» **What to produce**: Output, please, exactly those lines of the listing that come before the line with "tag(o, 'dark wooden", along with that line itself.

» **Raw data**:
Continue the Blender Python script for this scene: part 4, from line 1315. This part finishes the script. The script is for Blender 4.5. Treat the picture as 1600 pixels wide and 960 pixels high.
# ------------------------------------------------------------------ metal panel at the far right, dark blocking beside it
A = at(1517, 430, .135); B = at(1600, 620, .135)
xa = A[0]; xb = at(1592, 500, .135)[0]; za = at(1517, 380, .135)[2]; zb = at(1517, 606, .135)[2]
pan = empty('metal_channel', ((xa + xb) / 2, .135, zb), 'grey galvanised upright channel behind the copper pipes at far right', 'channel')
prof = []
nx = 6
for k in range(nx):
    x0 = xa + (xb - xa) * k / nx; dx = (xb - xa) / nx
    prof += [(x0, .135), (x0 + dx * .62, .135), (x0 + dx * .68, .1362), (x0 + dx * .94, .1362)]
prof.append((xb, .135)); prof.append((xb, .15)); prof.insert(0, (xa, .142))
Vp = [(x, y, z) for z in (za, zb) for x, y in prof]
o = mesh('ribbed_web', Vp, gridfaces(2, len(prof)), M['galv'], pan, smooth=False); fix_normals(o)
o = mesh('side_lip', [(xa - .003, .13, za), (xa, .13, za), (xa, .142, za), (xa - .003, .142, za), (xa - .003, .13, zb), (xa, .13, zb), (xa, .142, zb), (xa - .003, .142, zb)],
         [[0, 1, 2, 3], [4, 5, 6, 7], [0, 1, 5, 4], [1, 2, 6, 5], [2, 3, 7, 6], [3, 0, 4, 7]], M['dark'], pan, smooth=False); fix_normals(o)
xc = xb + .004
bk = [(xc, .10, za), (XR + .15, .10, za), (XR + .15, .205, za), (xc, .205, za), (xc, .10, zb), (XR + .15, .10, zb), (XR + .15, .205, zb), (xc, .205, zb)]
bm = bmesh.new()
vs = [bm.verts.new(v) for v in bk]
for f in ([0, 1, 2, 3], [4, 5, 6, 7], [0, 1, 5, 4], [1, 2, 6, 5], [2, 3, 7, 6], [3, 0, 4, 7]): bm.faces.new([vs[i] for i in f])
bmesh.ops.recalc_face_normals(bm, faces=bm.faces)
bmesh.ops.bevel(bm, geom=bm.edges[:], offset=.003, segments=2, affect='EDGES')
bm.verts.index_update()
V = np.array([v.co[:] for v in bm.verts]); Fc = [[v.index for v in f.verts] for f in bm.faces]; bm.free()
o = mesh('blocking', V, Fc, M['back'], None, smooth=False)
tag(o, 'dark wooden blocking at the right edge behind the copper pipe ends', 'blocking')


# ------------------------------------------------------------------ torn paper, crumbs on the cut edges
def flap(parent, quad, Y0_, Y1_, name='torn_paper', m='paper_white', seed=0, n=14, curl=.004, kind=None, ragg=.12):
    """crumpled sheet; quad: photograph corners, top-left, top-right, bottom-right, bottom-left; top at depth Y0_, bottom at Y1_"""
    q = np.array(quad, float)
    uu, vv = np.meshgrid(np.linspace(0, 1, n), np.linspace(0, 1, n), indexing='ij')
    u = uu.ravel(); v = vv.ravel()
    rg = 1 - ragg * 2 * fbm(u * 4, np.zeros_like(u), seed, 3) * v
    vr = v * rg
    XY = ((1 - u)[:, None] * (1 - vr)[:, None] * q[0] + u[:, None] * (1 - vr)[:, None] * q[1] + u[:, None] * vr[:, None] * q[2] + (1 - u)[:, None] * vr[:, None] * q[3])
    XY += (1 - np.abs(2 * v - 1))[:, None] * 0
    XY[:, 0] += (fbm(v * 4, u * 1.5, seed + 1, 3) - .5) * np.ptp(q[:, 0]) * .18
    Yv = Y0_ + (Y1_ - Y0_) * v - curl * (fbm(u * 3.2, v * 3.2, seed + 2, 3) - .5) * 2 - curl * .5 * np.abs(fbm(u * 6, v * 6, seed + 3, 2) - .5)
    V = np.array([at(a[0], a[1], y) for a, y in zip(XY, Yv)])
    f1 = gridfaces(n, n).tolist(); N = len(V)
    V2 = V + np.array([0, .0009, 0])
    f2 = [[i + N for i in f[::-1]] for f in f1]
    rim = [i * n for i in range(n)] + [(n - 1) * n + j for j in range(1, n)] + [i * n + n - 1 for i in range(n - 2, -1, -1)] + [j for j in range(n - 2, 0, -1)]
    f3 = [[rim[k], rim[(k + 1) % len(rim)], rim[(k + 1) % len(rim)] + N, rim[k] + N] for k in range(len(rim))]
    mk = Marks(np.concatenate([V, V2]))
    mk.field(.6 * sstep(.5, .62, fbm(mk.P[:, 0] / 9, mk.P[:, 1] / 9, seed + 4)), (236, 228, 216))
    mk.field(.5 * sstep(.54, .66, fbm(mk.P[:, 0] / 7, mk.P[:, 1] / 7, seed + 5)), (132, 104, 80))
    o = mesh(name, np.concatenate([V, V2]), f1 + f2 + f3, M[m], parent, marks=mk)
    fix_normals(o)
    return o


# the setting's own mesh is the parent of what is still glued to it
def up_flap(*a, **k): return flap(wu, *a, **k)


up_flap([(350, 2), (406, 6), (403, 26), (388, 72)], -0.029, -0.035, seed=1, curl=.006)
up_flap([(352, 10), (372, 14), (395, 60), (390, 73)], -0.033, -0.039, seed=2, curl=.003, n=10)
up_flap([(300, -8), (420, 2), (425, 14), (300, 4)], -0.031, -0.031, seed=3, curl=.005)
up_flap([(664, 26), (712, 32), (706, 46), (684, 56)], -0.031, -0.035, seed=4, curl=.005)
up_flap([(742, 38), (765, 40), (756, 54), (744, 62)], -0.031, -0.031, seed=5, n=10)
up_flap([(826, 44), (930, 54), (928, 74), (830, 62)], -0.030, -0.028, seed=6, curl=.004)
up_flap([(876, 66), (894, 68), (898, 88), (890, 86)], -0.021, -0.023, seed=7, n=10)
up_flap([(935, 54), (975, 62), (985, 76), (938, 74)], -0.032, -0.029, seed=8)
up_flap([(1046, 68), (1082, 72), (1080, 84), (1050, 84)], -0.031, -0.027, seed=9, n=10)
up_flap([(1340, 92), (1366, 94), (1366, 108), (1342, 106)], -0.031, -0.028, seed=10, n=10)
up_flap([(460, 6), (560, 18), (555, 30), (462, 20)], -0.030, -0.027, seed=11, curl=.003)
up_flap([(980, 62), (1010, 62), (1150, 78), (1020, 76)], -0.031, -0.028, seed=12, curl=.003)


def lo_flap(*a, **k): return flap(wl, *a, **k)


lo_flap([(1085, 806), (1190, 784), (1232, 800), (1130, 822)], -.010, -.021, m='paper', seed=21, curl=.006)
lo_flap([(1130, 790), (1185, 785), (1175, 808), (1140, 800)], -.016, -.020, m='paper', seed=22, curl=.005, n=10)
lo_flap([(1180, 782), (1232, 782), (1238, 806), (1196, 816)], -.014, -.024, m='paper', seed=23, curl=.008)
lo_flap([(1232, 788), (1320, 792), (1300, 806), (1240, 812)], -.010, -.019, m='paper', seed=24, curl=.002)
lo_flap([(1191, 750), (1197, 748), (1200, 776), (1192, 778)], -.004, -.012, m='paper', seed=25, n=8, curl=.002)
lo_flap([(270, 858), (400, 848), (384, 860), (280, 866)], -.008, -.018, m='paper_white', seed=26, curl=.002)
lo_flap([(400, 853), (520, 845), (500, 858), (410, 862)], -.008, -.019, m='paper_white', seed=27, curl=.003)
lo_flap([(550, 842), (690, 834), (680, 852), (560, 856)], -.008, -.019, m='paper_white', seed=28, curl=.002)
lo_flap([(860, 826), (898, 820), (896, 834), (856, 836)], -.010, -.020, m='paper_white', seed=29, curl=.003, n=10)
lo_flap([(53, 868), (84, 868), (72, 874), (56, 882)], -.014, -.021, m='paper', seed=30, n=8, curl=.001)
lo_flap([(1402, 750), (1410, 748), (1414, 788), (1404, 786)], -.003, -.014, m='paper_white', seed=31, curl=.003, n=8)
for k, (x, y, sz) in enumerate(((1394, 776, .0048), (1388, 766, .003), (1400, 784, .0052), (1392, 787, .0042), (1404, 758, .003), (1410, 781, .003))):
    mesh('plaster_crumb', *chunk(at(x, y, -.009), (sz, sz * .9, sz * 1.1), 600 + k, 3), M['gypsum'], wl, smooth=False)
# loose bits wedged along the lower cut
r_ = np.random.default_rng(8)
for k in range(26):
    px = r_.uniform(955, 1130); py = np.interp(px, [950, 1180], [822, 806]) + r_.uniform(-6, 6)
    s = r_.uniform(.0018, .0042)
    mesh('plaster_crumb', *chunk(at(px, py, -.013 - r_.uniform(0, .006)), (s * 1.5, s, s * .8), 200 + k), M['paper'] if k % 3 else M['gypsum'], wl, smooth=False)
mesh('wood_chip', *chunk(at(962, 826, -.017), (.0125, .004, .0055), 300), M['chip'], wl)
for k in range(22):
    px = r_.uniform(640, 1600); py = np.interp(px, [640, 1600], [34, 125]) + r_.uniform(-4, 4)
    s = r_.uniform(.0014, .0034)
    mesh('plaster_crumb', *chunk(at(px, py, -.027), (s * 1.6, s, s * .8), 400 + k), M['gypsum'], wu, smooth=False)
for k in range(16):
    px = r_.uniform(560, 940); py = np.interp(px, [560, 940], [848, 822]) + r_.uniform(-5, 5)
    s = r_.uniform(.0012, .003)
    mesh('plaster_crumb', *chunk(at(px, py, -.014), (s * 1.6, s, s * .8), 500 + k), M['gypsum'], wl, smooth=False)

» **Task solution**:
Continue the Blender Python script for this scene: part 4, from line 1315. This part finishes the script. The script is for Blender 4.5. Treat the picture as 1600 pixels wide and 960 pixels high.
# ------------------------------------------------------------------ metal panel at the far right, dark blocking beside it
A = at(1517, 430, .135); B = at(1600, 620, .135)
xa = A[0]; xb = at(1592, 500, .135)[0]; za = at(1517, 380, .135)[2]; zb = at(1517, 606, .135)[2]
pan = empty('metal_channel', ((xa + xb) / 2, .135, zb), 'grey galvanised upright channel behind the copper pipes at far right', 'channel')
prof = []
nx = 6
for k in range(nx):
    x0 = xa + (xb - xa) * k / nx; dx = (xb - xa) / nx
    prof += [(x0, .135), (x0 + dx * .62, .135), (x0 + dx * .68, .1362), (x0 + dx * .94, .1362)]
prof.append((xb, .135)); prof.append((xb, .15)); prof.insert(0, (xa, .142))
Vp = [(x, y, z) for z in (za, zb) for x, y in prof]
o = mesh('ribbed_web', Vp, gridfaces(2, len(prof)), M['galv'], pan, smooth=False); fix_normals(o)
o = mesh('side_lip', [(xa - .003, .13, za), (xa, .13, za), (xa, .142, za), (xa - .003, .142, za), (xa - .003, .13, zb), (xa, .13, zb), (xa, .142, zb), (xa - .003, .142, zb)],
         [[0, 1, 2, 3], [4, 5, 6, 7], [0, 1, 5, 4], [1, 2, 6, 5], [2, 3, 7, 6], [3, 0, 4, 7]], M['dark'], pan, smooth=False); fix_normals(o)
xc = xb + .004
bk = [(xc, .10, za), (XR + .15, .10, za), (XR + .15, .205, za), (xc, .205, za), (xc, .10, zb), (XR + .15, .10, zb), (XR + .15, .205, zb), (xc, .205, zb)]
bm = bmesh.new()
vs = [bm.verts.new(v) for v in bk]
for f in ([0, 1, 2, 3], [4, 5, 6, 7], [0, 1, 5, 4], [1, 2, 6, 5], [2, 3, 7, 6], [3, 0, 4, 7]): bm.faces.new([vs[i] for i in f])
bmesh.ops.recalc_face_normals(bm, faces=bm.faces)
bmesh.ops.bevel(bm, geom=bm.edges[:], offset=.003, segments=2, affect='EDGES')
bm.verts.index_update()
V = np.array([v.co[:] for v in bm.verts]); Fc = [[v.index for v in f.verts] for f in bm.faces]; bm.free()
o = mesh('blocking', V, Fc, M['back'], None, smooth=False)
tag(o, 'dark wooden blocking at the right edge behind the copper pipe ends', 'blocking')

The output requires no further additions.